FILE - President Donald Trump speaks to first responders as he visits the Hor
FILE – President Donald Trump speaks to first responders as he visits the Horry County Emergency Management center in the area impacted by Hurricane Florence, Sept. 19, 2018, in Conway, South Carolina, as the state's governor, Henry McMaster, listens. Wednesday saw the test of a new presidential alert system which will be used to inform Americans about national emergencies.

Wednesday’s alert, however, was the first national alarm sounded by the Federal Emergency Management Agency and the Federal Communications Commission under an act of Congress approved in 2006 during the George W. Bush presidential administration. The regional WEA alerts began during the administration of Barack Obama.

On social media, many expressed unease with the test of the new presidential messaging system because there is no way to opt out.

“There is no opting out of the presidential alert, which would only be used in a national emergency,” confirms a senior FEMA official. Even if there was a way to decline receiving the messages that would not be recommended for cellphone users as “they would prevent themselves from receiving critical life-saving information.”

Others worry that President Donald Trump, a very active user of Twitter, would abuse the system and force the public to receive messages from him.

“The president will not be directly triggering this alert,” the FEMA official explained on a briefing conference call on Tuesday.

Only for true national emergencies

Government officials are offering assurances that an actual alert would only be sounded for a true national emergency or other public peril, explaining that the law, protocols and procedures are well-established to prevent any president from ordering distribution of another type of message.

“You would not have a situation where any sitting president would just wake up one morning and attempt to send a personal message,” said the official speaking to reporters on condition of not being named. “The president would not originate this alert from his mobile device.”

Some remain unconvinced by those assurances.

A trio of New Yorkers filed a lawsuit in federal court last month to halt the nationwide test.

“I believe that for any public alert, people should be able to opt out,” one of the plaintiffs, Kristine Rakowsky, said. “We have a right to privacy and not having your phone turned into a loudspeaker like in North Korea.”

The Southern District of New York court docket indicates summons were issued to Trump and FEMA Director William "Brock" Long on September 26.

The motion for a preliminary injunction that would have halted the emergency test was denied Wednesday morning by Judge Katherine Polk Failla.

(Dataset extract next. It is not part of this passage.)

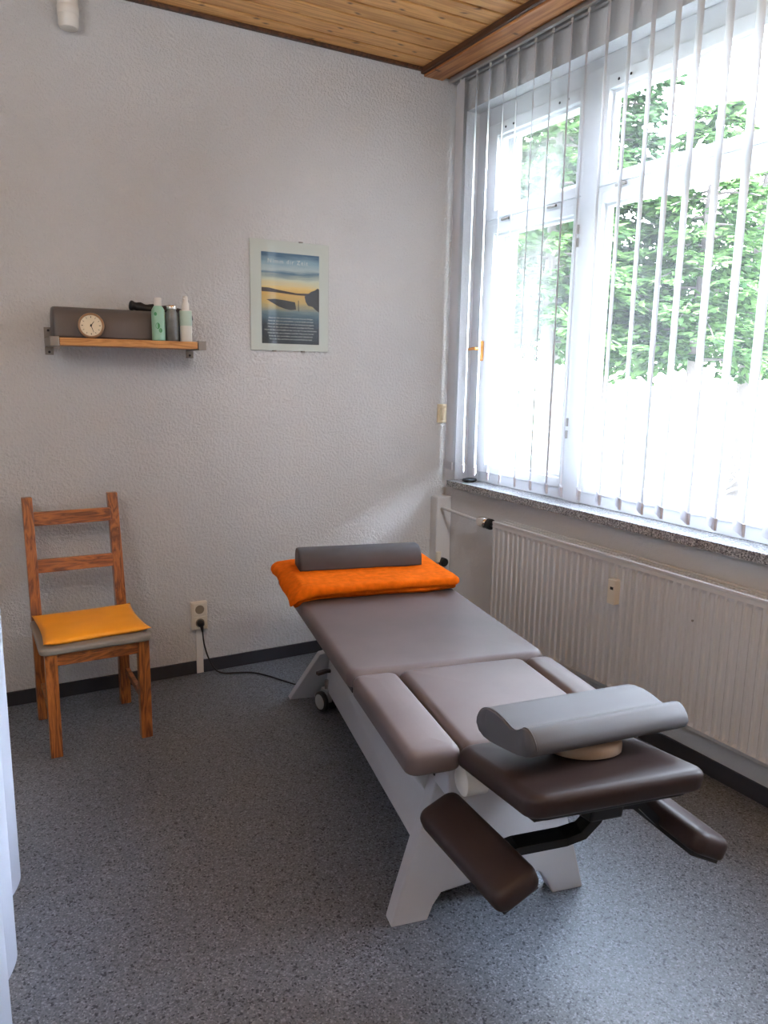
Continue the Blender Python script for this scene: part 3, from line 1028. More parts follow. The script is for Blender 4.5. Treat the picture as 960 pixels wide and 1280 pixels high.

"We have a president who opts to use social media to address the public at large," Rakowksy tells VOA. "And he has as a history of sending unhinged, false and biased messages on Twitter."

Even if Trump was not the president, Rakowsky adds, she would still oppose the alert system out of concern that children could be traumatized by automatically receiving an alert they would not fully understand.

Like it or not, Rakowsky said she expected to hear Wednesday’s test alarm.

"I probably won’t have my cellphone turned off, because I have to pick up my son," she said.

One of the other plaintiffs in the lawsuit, however, may be in the minority unable to receive the alert on Wednesday. Freelance photojournalist Jason B. Nicholas is hiking in the mountains of Vermont.

An email sent by VOA to him, requesting comment, generated an automatic reply: “Thanks for the email. I’m hiking somewhere out of communication range. I’ll be unavailable until Monday, Oct. 8.”